One hundred percent agree Ann. That is my experience over many years. It starts bad... it almost always ends bad. The heavy fee negotiators are clearly not seeing value in the service and as a result they do not "partner" through the process.
Comment by Jason Monastra on November 22, 2010 at 5:56pm
I am quite surprised by some of the comments of the above mentioned members, specifically those that quote that there are no differences. If you are not able to adequately display the differences between your company and the competition, my suggestion is that you sit down and itemize what makes you who you are, then translate that into company benefits. If there is no difference, if you are part of the crowd, then the ability to negotiate is limited. Simply give in and take what you can get.

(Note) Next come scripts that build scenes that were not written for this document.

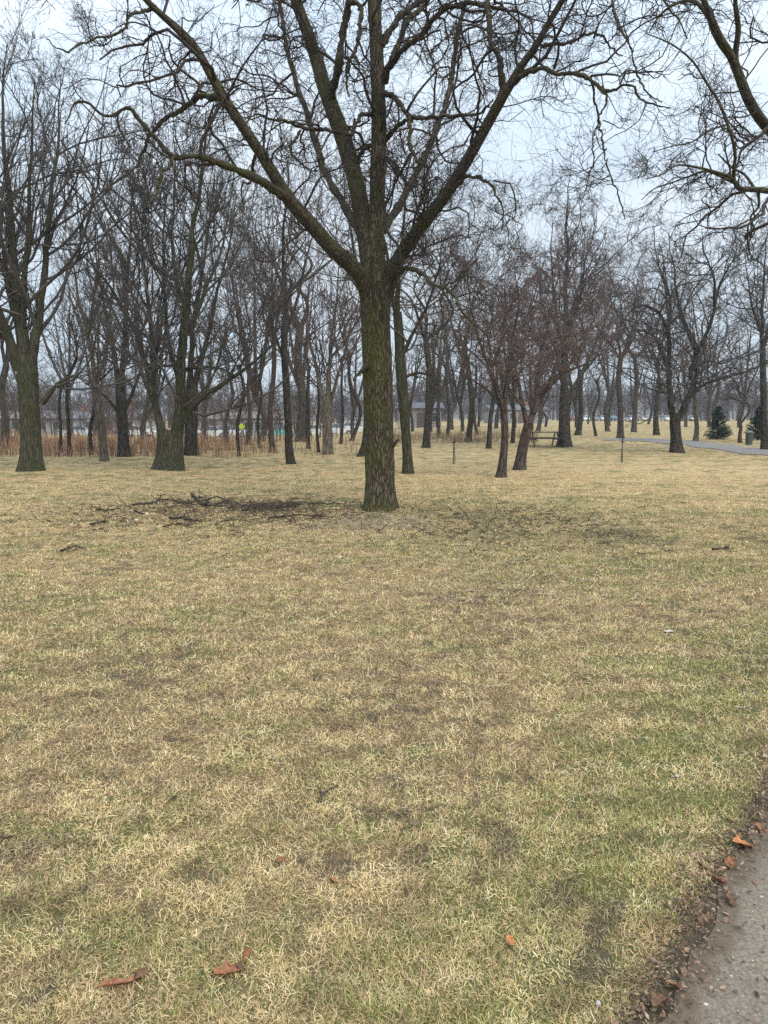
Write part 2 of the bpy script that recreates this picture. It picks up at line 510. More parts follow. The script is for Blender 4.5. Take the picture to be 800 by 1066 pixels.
def make_blade_mat():
    m, n, l, b = new_mat('grass_blades')
    v, g, d, gm, dm = lawn_nodes(n, l, True)
    ar = n.new('ShaderNodeAttribute'); ar.attribute_name = 'blade_rand'
    ak = n.new('ShaderNodeAttribute'); ak.attribute_name = 'blade_green'
    dead = ramp(n, l, ar.outputs['Fac'], [(0.0, (.12, .074, .034)), (.25, (.39, .27, .125)), (.52, (.69, .505, .25)), (.85, (.82, .65, .365)), (1.0, (.83, .72, .50))])
    br = noise(n, l, v, 3.6, 6, .7)
    dead = mixc(n, l, ramp(n, l, br, [(.44, 0.0), (.60, .75)]), dead, mixc(n, l, ar.outputs['Fac'], (.13, .078, .042), (.55, .37, .205)))
    grn = ramp(n, l, ar.outputs['Fac'], [(0.0, (.080, .105, .020)), (.5, (.22, .26, .060)), (1.0, (.40, .42, .13))])
    col = mixc(n, l, ak.outputs['Fac'], dead, grn)
    col = mixc(n, l, math_(n, l, 'MULTIPLY', dm, .6), col, (.12, .080, .048))
    l.new(col, b.inputs['Base Color'])
    b.inputs['Roughness'].default_value = .75; b.inputs['Specular IOR Level'].default_value = .25
    # a little light comes through thin blades
    tr = n.new('ShaderNodeBsdfTranslucent'); l.new(col, tr.inputs[0])
    mx = n.new('ShaderNodeMixShader'); mx.inputs[0].default_value = .2
    l.new(b.outputs[0], mx.inputs[1]); l.new(tr.outputs[0], mx.inputs[2])
    l.new(mx.outputs[0], n['Material Output'].inputs[0])
    return m
M['ground'] = make_ground_mat()
M['blades'] = make_blade_mat()

def make_asphalt(name, base=(.165, .132, .096)):
    m, n, l, b = new_mat(name)
    tc = n.new('ShaderNodeTexCoord'); v = tc.outputs['Object']
    f = noise(n, l, v, 90, 5, .7); g = noise(n, l, v, 2.2, 4, .6)
    vo = n.new('ShaderNodeTexVoronoi'); vo.inputs['Scale'].default_value = 75; l.new(v, vo.inputs['Vector'])
    vo2 = n.new('ShaderNodeTexVoronoi'); vo2.inputs['Scale'].default_value = 26; l.new(v, vo2.inputs['Vector'])
    col = ramp(n, l, f, [(.36, [c * .55 for c in base]), (.5, base), (.64, [c * 1.5 for c in base])])
    st = ramp(n, l, vo.outputs['Distance'], [(.10, 1.0), (.24, 0.0)])
    sep = n.new('ShaderNodeSeparateColor'); l.new(vo.outputs['Color'], sep.inputs[0])
    pick = ramp(n, l, sep.outputs[0], [(.62, 0.0), (.66, 1.0)])
    col = mixc(n, l, math_(n, l, 'MULTIPLY', st, pick), col, mixc(n, l, sep.outputs[1], (.22, .20, .17), (.55, .52, .46)))
    st2 = ramp(n, l, vo2.outputs['Distance'], [(.10, 1.0), (.17, 0.0)])
    sep2 = n.new('ShaderNodeSeparateColor'); l.new(vo2.outputs['Color'], sep2.inputs[0])
    col = mixc(n, l, math_(n, l, 'MULTIPLY', st2, ramp(n, l, sep2.outputs[0], [(.8, 0.0), (.83, 1.0)])), col, (.58, .54, .46))
    col = mixc(n, l, ramp(n, l, g, [(.4, .35), (.62, 0.0)]), col, [c * .6 for c in base])
    ed = n.new('ShaderNodeAttribute'); ed.attribute_name = 'edge_dirt'
    em = math_(n, l, 'ADD', ed.outputs['Fac'], math_(n, l, 'MULTIPLY', noise(n, l, v, 14, 6, .75), 1.3))
    col = mixc(n, l, ramp(n, l, em, [(.85 / 1.5, 0.0), (1.15 / 1.5, 0.9)]) if False else ramp(n, l, math_(n, l, 'MULTIPLY', em, .5), [(.42, 0.0), (.60, .92)]), col, mixc(n, l, f, (.042, .028, .017), (.16, .115, .072)))
    l.new(col, b.inputs['Base Color']); b.inputs['Roughness'].default_value = .85
    bp = n.new('ShaderNodeBump'); bp.inputs['Strength'].default_value = .5; bp.inputs['Distance'].default_value = .006
    l.new(math_(n, l, 'SUBTRACT', f, vo.outputs['Distance']), bp.inputs['Height']); l.new(bp.outputs[0], b.inputs['Normal'])
    return m
M['asphalt'] = make_asphalt('asphalt')

# ------------------------------------------------------------------ ground sheet
def spaced(lo, hi, c, n, k):
    a = np.arcsinh((lo - c) / k); b = np.arcsinh((hi - c) / k)
    return c + k * np.sinh(np.linspace(a, b, n))
gx = spaced(-900, 900, 0.0, 460, 3.2)
gy = spaced(-40, 1500, 2.2, 520, 3.2)
X, Y = np.meshgrid(gx, gy)
Z = terrain(X, Y)
gg, dd = lawn_attr(X.ravel(), Y.ravel())
nx, ny = len(gx), len(gy)
idx = np.arange(nx * ny).reshape(ny, nx)
Q = np.stack([idx[:-1, :-1], idx[:-1, 1:], idx[1:, 1:], idx[1:, :-1]], -1).reshape(-1, 4)
g_me = mesh_np('ground', np.stack([X.ravel(), Y.ravel(), Z.ravel()], 1), Q, attrs={'green_bias': gg, 'dark_bias': dd,
    'thatch_shade': 1 - sstep(3.5, 15, np.hypot(X.ravel(), Y.ravel()))})
tag(obj('ground', g_me, M['ground']), kind='structure')

# low wooded rise far behind
def rise():
    n1, n2 = 120, 10
    xs = np.linspace(-700, 700, n1); V = []
    for j in range(n2):
        t = j / (n2 - 1)
        for x in xs:
            V.append((x, 330 + 160 * t, -1.5 + 13 * math.sin(math.pi * t) * (1 + .25 * math.sin(x / 60) + .15 * math.sin(x / 23))))
    idx = np.arange(n1 * n2).reshape(n2, n1)
    Q = np.stack([idx[:-1, :-1], idx[:-1, 1:], idx[1:, 1:], idx[1:, :-1]], -1).reshape(-1, 4)
    tag(obj('hill', mesh_np('hill', np.array(V), Q), plain('hill_scrub', (.085, .075, .062), .95, scale=.2, var=.4)), kind='structure')
rise()

# near asphalt path: a strip with a ragged left edge
def near_path():
    rng = np.random.RandomState(3)
    n = 260; V = []; E = []
    ux, uy = PSL / math.hypot(1, PSL), 1 / math.hypot(1, PSL)
    px, py = uy, -ux                           # across, away from the lawn
    for k in range(n):
        s = -4.0 + 16 * k / (n - 1)
        cx, cy = PX0 + ux * s, PY0 + uy * s
        j = .018 * math.sin(s * 5.1) + .012 * math.sin(s * 13 + 1) + .008 * math.sin(s * 31) + rng.normal(0, .006)
        for w in (j, j + .05, j + .12, .4, 1.2, 2.4 + rng.normal(0, .01)):
            V.append((cx + px * w, cy + py * w, .001 + (0.008 if 0.3 < w < 2 else 0))); E.append(max(0, 1 - (w - j) / .11))
    idx = np.arange(n * 6).reshape(n, 6)
    Q = np.stack([idx[:-1, :-1], idx[:-1, 1:], idx[1:, 1:], idx[1:, :-1]], -1).reshape(-1, 4)[:, ::-1]
    tag(obj('path', mesh_np('path', np.array(V), Q, attrs={'edge_dirt': E}), M['asphalt']), kind='structure')
near_path()

# winding path far right
def far_path():
    near = [(628, 458.6), (655, 459.2), (690, 461.5), (720, 465), (760, 470.5), (800, 474.5), (850, 480), (930, 490)]
    far = [(628, 457.0), (655, 456.6), (690, 457), (720, 459), (760, 463), (800, 467), (850, 471), (930, 478)]
    A = np.array([ground_at(*p) for p in near]); B = np.array([ground_at(*p) for p in far])
    A, _ = resample(A, np.ones(len(A)), 60); B, _ = resample(B, np.ones(len(B)), 60)
    V = []
    for a, b in zip(A, B):
        for t in np.linspace(0, 1, 5):
            q = a * (1 - t) + b * t
            V.append((q[0], q[1], float(terrain(q[0], q[1])) + .02))
    idx = np.arange(60 * 5).reshape(60, 5)
    Q = np.stack([idx[:-1, :-1], idx[:-1, 1:], idx[1:, 1:], idx[1:, :-1]], -1).reshape(-1, 4)
    m = plain('path_grey', (.155, .135, .122), .85)
    tag(obj('path', mesh_np('path', np.array(V), Q), m), kind='structure')
far_path()

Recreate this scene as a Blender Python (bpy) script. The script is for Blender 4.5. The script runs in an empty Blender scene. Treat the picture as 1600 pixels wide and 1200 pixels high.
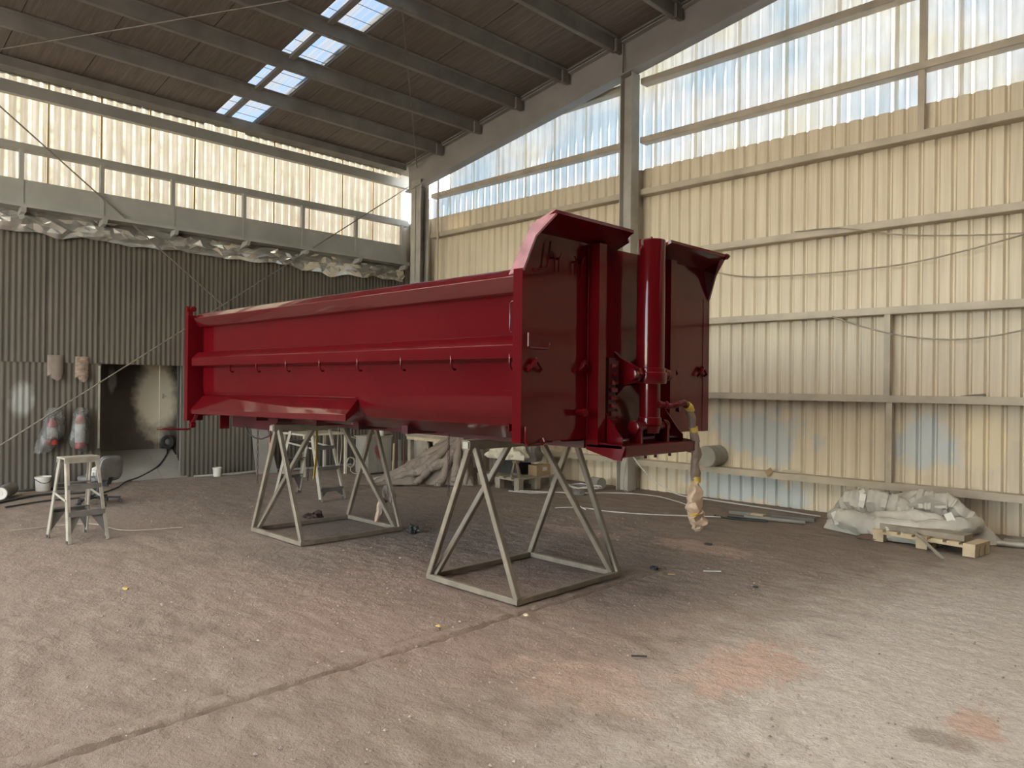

Though we do not recruit as recruiters being an IT integrator, we recruit for ourselves in the support of the large federal contracts we service. To do this effectively, pulling people from other vendors, as well as getting the clients to select us - we needed to come up with a specific model that made a large difference between us and the other companies. We looked at who agencies used, what we did and then drew comparisons. After evaluating, we picked the most audacious of the differences and now sell them in a direct and complete package. For example - we are mid sized, able to deliver on-shore and off-shore services but at 30% less cost than the big guys. Translation, get the larger firm service that you need but at anytime pick up the phone and touch base with one of the partners if it is needed. This gives clients the comfort of ensuring their IT services are delivered, plus they can feel as if they are the most important person since they can speak to a partner if required without a hassle. This is huge as mid level managers cannot get decision makes on the phone from companies like IBM, Accenture, Lockheed Martin, etc.

Figure out your space, your specific niche and your personality or model traits that make you different from the rest. When you find those, package them and sell them. When you do that, price rarely is an issue as you are no longer viewed as a commodity.